では製造年やキャリバー情報が正当であろうかの確認をどうするのかと言えば、いくつかのサイト情報と照らし合わせているのです。
まずひとつ目がこちら。
時計師の資格も簡単に取得できるものではありませんがCMWはさらに別格です。
こちらでは多くのお修理例を公開されていてSEIKOも勿論。
私はオタク気質を自覚しておりまして、
SEIKOだけでなくほぼ全てのブランド、修理例を読破しています。
次にこちらの「資料集」セイコーキャリバー早見表、これも都度覗きます。
今のところ入手した時計のキャリバーと早見表のデータ、石数はまったく齟齬がないので、実はかなり信用しています。
最後に、
一番重要視しているのは写真から受ける印象です。
私自身がもう然程若くなく、祖父母や両親、身内が所有するもの、譲られたもの、自身で何十年も前に購入したもの、色々あります。
そしてそれらは大切に使っていればどう経年変化するのか、どう劣化するのかを身を持って知っています。
例えば叔父の目覚まし時計や母の腕時計は、確かに古くなり駄目になる箇所もありましたが、決してボロボロにはなっていない。
たとえブレスレットが金属疲労で折れたとしても時計のフェイスは綺麗なまま、です。
結局、前オーナー、あるいは過去のオーナーが大切に扱っていたか、その全てが現状に現れているのだと思います。
明らかに手荒な扱いを受けたものは選ばない。
不自然にペカペカと真新しい印象を受けるものも選ばない。
あとは、希少価値のある時計を蒐集しているわけではないので高過ぎる、割高過ぎるものにも手を出しません。

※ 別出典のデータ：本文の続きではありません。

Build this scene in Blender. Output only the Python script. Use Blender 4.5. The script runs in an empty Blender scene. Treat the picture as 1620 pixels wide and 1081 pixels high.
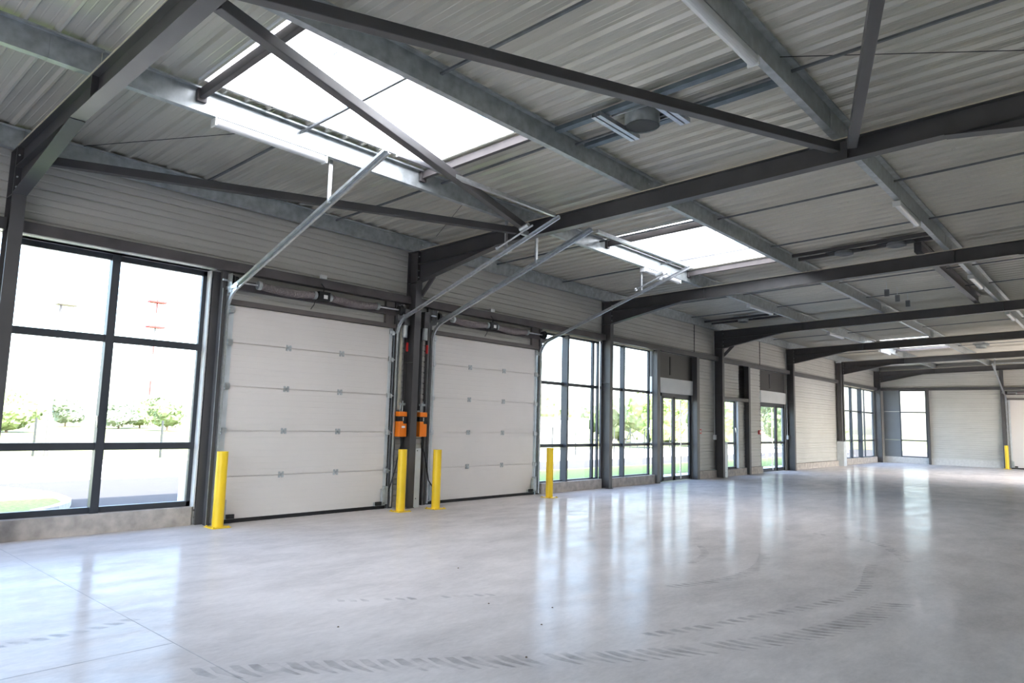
import bpy, bmesh, math, random
from mathutils import Vector, Matrix
random.seed(7)
C = bpy.context.scene.collection
scene = bpy.context.scene
PI = math.pi

# ------------------------------------------------------------------ camera
cam_d = bpy.data.cameras.new('camera'); cam = bpy.data.objects.new('camera', cam_d); C.objects.link(cam)
CAM = Vector((9.4747, -8.068, 1.5398))
R_ = Vector((0.74777843, 0.66344593, 0.02582476)); U_ = Vector((0.05712142, -0.1030364, 0.99303607)); F_ = Vector((-0.66148663, 0.74109581, 0.11494537))
M = Matrix((R_, U_, -F_)).transposed().to_4x4(); M.translation = CAM
cam.matrix_world = M
cam_d.sensor_width = 36; cam_d.lens = 1098.4371 / 1620 * 36; cam_d.clip_start = .05; cam_d.clip_end = 2000
scene.camera = cam

# ------------------------------------------------------------------ sky, sun, exposure
w = bpy.data.worlds.new('sky'); scene.world = w; w.use_nodes = True
nt = w.node_tree; nt.nodes.clear()
sky = nt.nodes.new('ShaderNodeTexSky'); sky.sky_type = 'NISHITA'; sky.sun_disc = False
sky.sun_elevation = math.radians(47); sky.sun_rotation = math.radians(100); sky.altitude = 100; sky.air_density = 1.0; sky.dust_density = 3.0; sky.ozone_density = 1.0
bg = nt.nodes.new('ShaderNodeBackground'); bg.inputs[1].default_value = .8
wo = nt.nodes.new('ShaderNodeOutputWorld')
nt.links.new(sky.outputs[0], bg.inputs[0]); nt.links.new(bg.outputs[0], wo.inputs[0])
sd = bpy.data.lights.new('sun', 'SUN'); sd.energy = 14; sd.angle = math.radians(.6); sd.color = (1, .95, .87)
sun = bpy.data.objects.new('sun', sd); C.objects.link(sun)
sun_dir = Vector((-math.cos(math.radians(47)), .12, -math.sin(math.radians(47))))
sun.rotation_euler = sun_dir.to_track_quat('-Z', 'Y').to_euler(); sun.location = (20, -5, 25)
vs = scene.view_settings; scene.display_settings.display_device = 'sRGB'
vs.view_transform = 'Standard'; vs.look = 'None'; vs.gamma = 1; vs.use_curve_mapping = False; vs.exposure = 1.42
scene.cycles.max_bounces = 10; scene.cycles.diffuse_bounces = 6; scene.cycles.glossy_bounces = 4; scene.cycles.transparent_max_bounces = 12; scene.cycles.transmission_bounces = 6
scene.cycles.caustics_reflective = False; scene.cycles.sample_clamp_indirect = 12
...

また、幸い身近にオーバーホールをお願いできる時計店があるとはいえ、販売、出品時点で動作確認が出来ていないものも手を出しません。
下手な修理や「イジリ」がされていると優秀な時計師でもお手上げとなる可能性があるからです。
古いものは欠損した部品が入手、再生不能であることも多いので、精度はともかく、24時間の動作確認済みであることも条件にしています。
自分の好みのデザインを見つけたら
まずは同種の出品、販売品を片っ端から比べてみる。
デッドストックなら有難いですが、
でなければワンオーナーで大切にされていたようなものを選ぶ。
あまり参考にはならないかもしれませんが
それが私のヴィンテージ時計を選ぶ基準になっています。
私のヴィンテージSEIKOだけでも8本あってオーバホール済みはたったの3本😅
他の5本はメンテナンス歴不明ですがどれもちゃんと動く!
それだけでもSEIKOって凄い。
と思う私です。
いや、古いロレックスやらその他もあるけど、それらは夫所有なので動くかは不明。
私の影響かはさて置き、
私がヴィンテージを熱く語ったからかは別として、妹と職場の友人は60年代〜70年代のオメガの手巻きを数本購入しました、
機械式のファンが増えるのは嬉しい😊
現代の機械式はどうにも「ゴツい」ものが多くて、昔のような、願わくば更に洗練されたデザインがあれば良いのになぁと思っています。
古い時計に惹かれるものが多いけれど、
それは決して現代の物作りを否定している訳ではありません。
「今」に投資しなければその未来はないと思っています。
残念なことに私にはその投資力がないので、他の誰かが担ってくだされば嬉しいな。
ですので私は手元にある時計でまだ動くものをメンテナンスして使っていこうと思います。
ただそれにもそれなりに費用がかかるので😅
オーバーホールしたら私が使っても良いとの許可🤣が出ている夫所有の時計が次のメンテナンス候補ですが、「舶来物」はさらに高い費用なので未だ実施できず…
スイス製自動巻。
時刻の合わせ方もまったく不明。
でもちゃんと動く可愛いコです。